An alternative if you don’t happen to own a Hallberg-Rassey or a Najad is a length of cheap heavy rope – run it along both sides from bow to stern when you come in. In some countries, free box berths are indicated by a red or a green label: green, go ahead and secure; red, find somewhere else.
Head-up to the rocks
This is the classic Baltic mooring technique: lay an anchor out astern as you approach, then step off the bows on to the rocks, which plummet away smoothly into deep water. Secure your bows to a tree or ring and haul off a yard or so. Job done.
Rubbish – no problem
Getting rid of your garbage in the Stockholm Archipelago is a breeze. Most islands have small dumpsters discreetly tucked away. They’re also marked on the chart, so are easy for us visitors to find.
Reel in the hook
Swedes and Danes often set their anchors on tape rather than rope. It’s easier to stow and surprisingly strong. A reel mounted on to the aft pushpit makes stowing the rode a breeze.
Step off in style
A stowable bow ladder makes a huge amount of sense up north – many marina berths require you to come in bow-to and clambering off when you moor on to rocks can be a trauma without one.
Currents in the non-tidal sea
Although the southern Baltic tends to empty out via The Sound at Copenhagen, what current there is elsewhere usually runs with the wind.
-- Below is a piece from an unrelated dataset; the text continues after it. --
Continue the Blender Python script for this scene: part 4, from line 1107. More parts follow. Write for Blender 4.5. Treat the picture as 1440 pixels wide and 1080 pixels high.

Even The Sound and the Danish islands can be affected by this (although things may be complicated by local topography). Be ready for the effect – it means that when you’re beating, you’ll often be against a non-reversing stream.
Stick on an arrow
Channels though the islands can be so tortuous it is easy to lose the plot on your chart. Buy a red Post-it-style arrow and shunt it from buoy to buoy as you proceed, so you can find instantly where you are when you return to the chart.
Getting off when you’re on
Sail in the Baltic for long enough and you’ll hit a rock, very likely uncharted, and there’s no tide to help you float off. It’s worth pre-planning which weights to hang from your boom end when you swing it out to induce a heel and reduce draught.